The family is the first natural human reality. Because the family is a natural human reality, it requires natural needs to flourish, i.e., to transmit life and immaterial and material heritage. The State must respect the family’s needs, which constitute natural rights. These natural rights have a name: “family freedoms.” This concept encompasses and comprehensively unifies the central freedoms every family needs to flourish. It is a conceptual vehicle - and political weapon - to promote and defend families, especially within liberal societies.

When the European Convention on Human Rights was drafted, three rights were grouped together in a single article under “family freedoms.” These are: the right to marry and found a family, the protection against arbitrary interference by the State into family life, and the right of parents to educate their children according to their moral and religious convictions. These are the three most basic components of the natural rights of families. These rights are now presented separately in articles 8 and 12 of the Convention and in article 2 of the first protocol.
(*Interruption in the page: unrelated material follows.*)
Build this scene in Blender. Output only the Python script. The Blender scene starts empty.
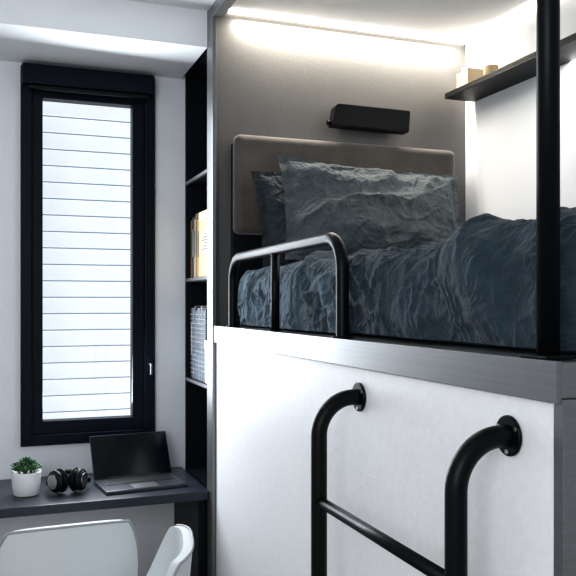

Through this choice, the European convention system has lost the vision of the family as a social reality with specific needs and a possessor of human rights. Instead favoring a purely individualistic approach to human rights. Finally, as you know, because of this individualistic approach, article 8 has now been turned against the families.

However, it is this natural understanding of the family and society that governed the drafting of the major declarations of human rights, as demonstrated by the fact that it is the family – and not the individual – that international law recognizes as “the natural and fundamental group unit of society” (UDHR, art.12), i.e., as a community that does not owe its existence to the State. Since then, numerous international texts, including those in Europe, have adhered to this natural description of the family. The family as “the natural environment for the growth and well-being of all its members and particularly children,” as described in the preamble of the Convention on the rights of the child, “is entitled to protection by society and the State;”[1] to ensure “an existence worthy of human dignity”[2] and to achieve “well-being.”[3] Man is not an abstract and isolated being but a living and social one.  Persons are not just protected individually, nor even couples or sentiments, but the common good that they share with society is protected, which consists of the foundation of the family.
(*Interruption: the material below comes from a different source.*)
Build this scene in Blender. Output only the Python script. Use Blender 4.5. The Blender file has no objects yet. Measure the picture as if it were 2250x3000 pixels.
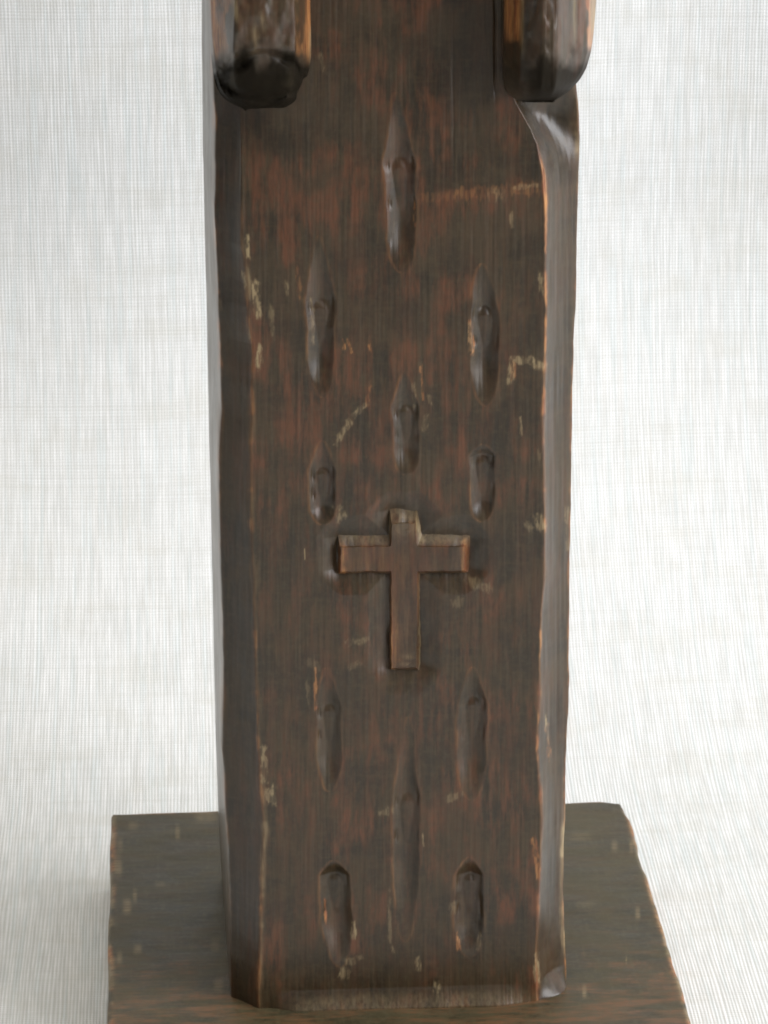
import bpy, math
import numpy as np
from mathutils import Vector

S = bpy.context.scene
R = math.radians

# ------------------------------------------------------------------ camera
PITCH, YAW, H, DIST, CX = R(20.1), R(3.57), 0.36, 0.6865, -0.0029
cam_d = bpy.data.cameras.new('camera')
cam = bpy.data.objects.new('camera', cam_d)
S.collection.objects.link(cam)
S.camera = cam
cam.location = (CX, -DIST, H)
cam.rotation_euler = (math.pi / 2 - PITCH, 0, 0)
cam_d.sensor_fit = 'VERTICAL'
cam_d.sensor_height = 24.0
cam_d.lens = 24.0 * 8000 / 2212
cam_d.clip_start = 0.01
cam_d.clip_end = 50
cam_d.dof.use_dof = True
cam_d.dof.focus_distance = 0.735
cam_d.dof.aperture_fstop = 48.0

# ------------------------------------------------------------------ world (dim room)
w = bpy.data.worlds.new('World')
S.world = w
w.use_nodes = True
bg = w.node_tree.nodes['Background']
bg.inputs[0].default_value = (0.95, 0.97, 1.0, 1)
bg.inputs[1].default_value = 0.21

# ------------------------------------------------------------------ lamps
def area(name, loc, target, sx, sy, power, col):
    d = bpy.data.lights.new(name, 'AREA')
    d.shape = 'RECTANGLE'
    d.size, d.size_y, d.energy, d.color = sx, sy, power, col
    o = bpy.data.objects.new(name, d)
    S.collection.objects.link(o)
    o.location = loc
    o.rotation_euler = (Vector(target) - Vector(loc)).to_track_quat('-Z', 'Y').to_euler()
    return o
area('window_light', (1.10, -0.46, 0.68), (0.0, 0.10, 0.10), 0.9, 1.35, 29.5, (0.955, 0.965, 1.0))
area('overhead_fill', (-0.10, -0.15, 1.45), (-0.15, 0.02, 0.0), 1.5, 1.5, 13.5, (1.0, 0.935, 0.80))  # added overhead fill that softens the shadows, no such lamp seen

S.view_settings.view_transform = 'Standard'
S.view_settings.look = 'None'
S.view_settings.exposure = 0.0
S.view_settings.gamma = 1.0
S.cycles.filter_width = 1.8
S.cycles.max_bounces = 6

# ------------------------------------------------------------------ measuring helpers
FS = 8000 * 2250 / 1659.0            # focal length in pixels of the full photograph
cy_, sy_ = math.cos(YAW), math.sin(YAW)
cp, sp = math.cos(PITCH), math.sin(PITCH)

def at(X, Y, yl):
    """point (x, z) of the figure's own upright plane y = yl measured at photo pixel X, Y"""
    X = np.asarray(X, float); Y = np.asarray(Y, float)
    a = (X - 1125.0) / FS
    b = (1500.0 - Y) / FS
    dx, dy, dz = a, cp + b * sp, -sp + b * cp
    lx, ly = dx * cy_ + dy * sy_, -dx * sy_ + dy * cy_
    ox, oy = CX * cy_ - DIST * sy_, -CX * sy_ - DIST * cy_
    t = (yl - oy) / ly
    return ox + t * lx, H + t * dz

def to_px(x, y, z):
    wx, wy = x * cy_ - y * sy_, x * sy_ + y * cy_
    dx, dy, dz = wx - CX, wy + DIST, z - H
    Z = dy * cp - dz * sp
    return 1125 + FS * dx / Z, 1500 - FS * (dy * sp + dz * cp) / Z

def at_top(X, Y, zl=0.0):
    """point (x, y) of the figure's own level plane z = zl"""
    a = (X - 1125.0) / FS; b = (1500.0 - Y) / FS
    dx, dy, dz = a, cp + b * sp, -sp + b * cp
    t = (zl - H) / dz
    wx, wy = CX + t * dx, -DIST + t * dy
    return wx * cy_ + wy * sy_, -wx * sy_ + wy * cy_

def hsh(i, j, seed):
    n = (i.astype(np.int64) * 374761393 + j.astype(np.int64) * 668265263 + seed * 974634777) & 0x7fffffff
    n = ((n ^ (n >> 13)) * 1274126177) & 0x7fffffff
    return ((n ^ (n >> 16)) & 0xffff) / 65535.0

def vn(x, y, seed=0):
    x, y = np.broadcast_arrays(np.asarray(x, float), np.asarray(y, float))
    i, j = np.floor(x), np.floor(y)
    fx, fy = x - i, y - j
    fx, fy = fx * fx * (3 - 2 * fx), fy * fy * (3 - 2 * fy)
    a, b = hsh(i, j, seed), hsh(i + 1, j, seed)
    c, d = hsh(i, j + 1, seed), hsh(i + 1, j + 1, seed)
    return (a + (b - a) * fx) * (1 - fy) + (c + (d - c) * fx) * fy

def fbm(x, y, seed=0, n=4):
    s, a, t = 0, 1.0, 0
    for k in range(n):
        s = s + a * vn(x * 2 ** k, y * 2 ** k, seed + 17 * k); t += a; a *= 0.55
    return s / t

def sst(a, b, x):
    t = np.clip((x - a) / (b - a), 0, 1)
    return t * t * (3 - 2 * t)

# ------------------------------------------------------------------ materials
def nodes(name):
    m = bpy.data.materials.new(name); m.use_nodes = True
    nt = m.node_tree; nt.nodes.clear()
    out = nt.nodes.new('ShaderNodeOutputMaterial')
    p = nt.nodes.new('ShaderNodeBsdfPrincipled')
    nt.links.new(p.outputs[0], out.inputs[0])
    return m, nt, p

def N(nt, t, **kw):
    n = nt.nodes.new(t)
    for k, v in kw.items():
        setattr(n, k, v)
    return n

def math_n(nt, op, a, b=None, clamp=False):
    n = nt.nodes.new('ShaderNodeMath'); n.operation = op; n.use_clamp = clamp
    for i, v in enumerate((a, b)):
        if v is None: continue
        if isinstance(v, (int, float)): n.inputs[i].default_value = v
        else: nt.links.new(v, n.inputs[i])
    return n.outputs[0]

def mixc(nt, fac, a, b, mode='MIX'):
    n = nt.nodes.new('ShaderNodeMix'); n.data_type = 'RGBA'; n.blend_type = mode
    if isinstance(fac, (int, float)): n.inputs[0].default_value = fac
    else: nt.links.new(fac, n.inputs[0])
    for i, v in ((6, a), (7, b)):
        if isinstance(v, tuple): n.inputs[i].default_value = (*v, 1)
        else: nt.links.new(v, n.inputs[i])
    return n.outputs[2]

def noise(nt, scale3, detail=4, rough=0.6, scale=1.0, dist=0.0):
    tc = N(nt, 'ShaderNodeTexCoord'); mp = N(nt, 'ShaderNodeMapping')
    mp.inputs['Scale'].default_value = scale3
    nt.links.new(tc.outputs['Object'], mp.inputs[0])
    n = N(nt, 'ShaderNodeTexNoise')
    n.inputs['Scale'].default_value = scale; n.inputs['Detail'].default_value = detail
    n.inputs['Roughness'].default_value = rough; n.inputs['Distortion'].default_value = dist
    nt.links.new(mp.outputs[0], n.inputs['Vector'])
    return n.outputs['Fac']

def ramp(nt, fac, a, b):
    n = N(nt, 'ShaderNodeMapRange'); n.interpolation_type = 'SMOOTHSTEP'
    n.inputs[1].default_value = a; n.inputs[2].default_value = b
    nt.links.new(fac, n.inputs[0])
    return n.outputs[0]

def wood(name, dark, mid, red, grain_axis='z', rough=0.36, coat=0.32, streaks=1.0, bump=0.00006, spec=0.42):
    m, nt, p = nodes(name)
    g = {'z': lambda a, b: (a, a, b), 'x': lambda a, b: (b, a, a)}[grain_axis]
    fine = noise(nt, g(1500, 130), 4, 0.6)
    med = noise(nt, g(300, 60), 5, 0.68)
    blot = noise(nt, g(85, 75), 6, 0.68, dist=0.4)
    weave = noise(nt, g(900, 900), 2, 0.5)
    cross = noise(nt, g(110, 700), 4, 0.65)
    at_ = N(nt, 'ShaderNodeAttribute', attribute_name='wear_shading')
    sep = N(nt, 'ShaderNodeSeparateColor'); nt.links.new(at_.outputs['Color'], sep.inputs[0])
    c = mixc(nt, ramp(nt, blot, 0.38, 0.62), dark, mid)
    redf = math_n(nt, 'MULTIPLY', ramp(nt, med, 0.40, 0.68), math_n(nt, 'ADD', sep.outputs[2], 0.22), True)
    c = mixc(nt, redf, c, red)
    c = mixc(nt, math_n(nt, 'MULTIPLY', ramp(nt, fine, 0.50, 0.75), 0.34 * streaks), c, tuple(v * 1.9 for v in mid))
    c = mixc(nt, math_n(nt, 'MULTIPLY', ramp(nt, fine, 0.48, 0.25), 0.45 * streaks), c, tuple(v * 0.40 for v in dark))
    c = mixc(nt, math_n(nt, 'MULTIPLY', ramp(nt, weave, 0.45, 0.7), 0.16 + .3 * (1 - streaks)), c, (0.070, 0.060, 0.032))
    c = mixc(nt, math_n(nt, 'MULTIPLY', ramp(nt, cross, 0.5, 0.72), 0.38), c, tuple(v * 1.45 for v in mid))
    # bare wood showing at worn edges (R) and pale chips plus painted sheen (G)
    wcol = mixc(nt, ramp(nt, fine, 0.35, 0.65), (0.20, 0.062, 0.022), (0.44, 0.20, 0.065))
    c = mixc(nt, sep.outputs[0], c, wcol)
    pcol = mixc(nt, ramp(nt, fine, 0.3, 0.65), (0.13, 0.085, 0.04), (0.30, 0.225, 0.12))
    c = mixc(nt, sep.outputs[1], c, pcol)
    c = mixc(nt, math_n(nt, 'SUBTRACT', 1.0, at_.outputs['Alpha']), c, (0.010, 0.0085, 0.006))  # alpha carries painted shade for the sleeve undersides
    nt.links.new(c, p.inputs['Base Color'])
    rr = N(nt, 'ShaderNodeMapRange'); rr.inputs[1].default_value = 0.3; rr.inputs[2].default_value = 0.7
    rr.inputs[3].default_value = rough - 0.08; rr.inputs[4].default_value = rough + 0.13
    nt.links.new(blot, rr.inputs[0])
    nt.links.new(math_n(nt, 'ADD', rr.outputs[0], math_n(nt, 'MULTIPLY', math_n(nt, 'SUBTRACT', 1.0, at_.outputs['Alpha']), 0.35), True), p.inputs['Roughness'])
    nt.links.new(math_n(nt, 'MULTIPLY', at_.outputs['Alpha'], spec), p.inputs['Specular IOR Level'])
    nt.links.new(math_n(nt, 'MULTIPLY', at_.outputs['Alpha'], coat), p.inputs['Coat Weight'])
    p.inputs['Coat Roughness'].default_value = 0.30
    b = N(nt, 'ShaderNodeBump'); b.inputs['Strength'].default_value = 0.55
    b.inputs['Distance'].default_value = bump
    h = math_n(nt, 'ADD', math_n(nt, 'MULTIPLY', fine, 1.0), math_n(nt, 'MULTIPLY', med, 1.2))
    h = math_n(nt, 'ADD', h, math_n(nt, 'MULTIPLY', weave, 0.5))
    nt.links.new(h, b.inputs['Height']); nt.links.new(b.outputs[0], p.inputs['Normal'])
    return m

M_robe = wood('stained_wood', (0.0200, 0.0128, 0.0050), (0.0390, 0.0240, 0.0092), (0.098, 0.0345, 0.0130), 'z')
M_cross = wood('stained_wood_cross', (0.021, 0.0128, 0.0058), (0.038, 0.0220, 0.0095), (0.100, 0.034, 0.014), 'z')
M_base = wood('stained_wood_base', (0.030, 0.0250, 0.0110), (0.056, 0.0450, 0.0200), (0.120, 0.060, 0.026), 'x', rough=0.5, streaks=0.2, bump=0.00004, coat=0.06)

# ------------------------------------------------------------------ mesh helpers
root = bpy.data.objects.new('carved_figure', None)
S.collection.objects.link(root)
root.rotation_euler = (0, 0, YAW)
root['label'] = 'dark stained carved wooden figure with a relief cross and gouged robe on a square base'
root['category'] = 'wood carving'

def grid_mesh(name, P, mask, mat, parent, close_u=False, caps=False, smooth=True):
    nr, nc = P.shape[:2]
    v = P.reshape(-1, 3)
    idx = np.arange(nr * nc).reshape(nr, nc)
    if close_u:
        idx = np.concatenate([idx, idx[:, :1]], 1)
    q = np.stack([idx[:-1, :-1], idx[:-1, 1:], idx[1:, 1:], idx[1:, :-1]], -1).reshape(-1, 4)
    nq = len(q)
    loops = q.reshape(-1)
    starts = np.arange(nq) * 4; tot = np.full(nq, 4)
    if caps:
        t0 = idx[0, :nc][::-1]; t1 = idx[-1, :nc]
        loops = np.concatenate([loops, t0, t1])
        starts = np.concatenate([starts, [nq * 4, nq * 4 + nc]])
        tot = np.concatenate([tot, [nc, nc]])
    me = bpy.data.meshes.new(name)
    me.vertices.add(len(v)); me.vertices.foreach_set('co', v.astype(np.float32).ravel())
    me.loops.add(len(loops)); me.loops.foreach_set('vertex_index', loops.astype(np.int32))
    me.polygons.add(len(starts)); me.polygons.foreach_set('loop_start', starts.astype(np.int32))
    me.polygons.foreach_set('loop_total', tot.astype(np.int32))
    me.polygons.foreach_set('use_smooth', np.full(len(starts), smooth))
    me.update(calc_edges=True); me.validate()
    if mask is not None:
        ca = me.color_attributes.new('wear_shading', 'FLOAT_COLOR', 'POINT')
        c = np.ones((len(v), 4), np.float32); c[:, :mask.shape[-1]] = mask.reshape(-1, mask.shape[-1])
        ca.data.foreach_set('color', c.ravel())
    me.materials.append(mat)
    o = bpy.data.objects.new(name, me)
    S.collection.objects.link(o)
    if parent is not None: o.parent = parent
    return o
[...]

This is a natural and organic understanding of society, organized in a subsidiarity manner, which is especially visible in the field of education. According to the Universal Declaration of Human Rights, “Parents have, as a matter of priority, the right to choose the kind of education to be given to their children.” This priority is the expression of the precedence and superiority of the responsibility and rights of parents over those of society. The State must support families without taking the place of parents. This protection of families is exercised first and foremost against “arbitrary interference” by the State (ECHR, art. 12).

Most of the drafters of the Universal Declaration of Human Rights and the European Convention on Human Rights were perfectly aware of the essential and vital nature of families for society and that a flourishing society is based on flourishing families. But, confronted with communism and the recent fascisms, drafters of those texts were also aware that defending families is an effective way of combating ideologies and the authoritarian drift of the State.

So, I encourage you to use and diffuse the concept of “family freedoms” to answer, in a comprehensive manner, the challenges to traditional European family life.

***

[1] Universal Declaration of Human Rights, Article 16.3.  Another sign of this subsidiary and organic comprehension of society is the distinction made between the state and society. In a society based on the social contact, there is no such distinction: society is entirely absorbed into the state and has no vital or previous existence of its own.  This distinction implies that society existed before the state and that the state is therefore in the service of society.

[2] Article 23 § 3 of the Universal Declaration of Human Rights.

[3] Article 25 § 1 of the Universal Declaration of Human Rights.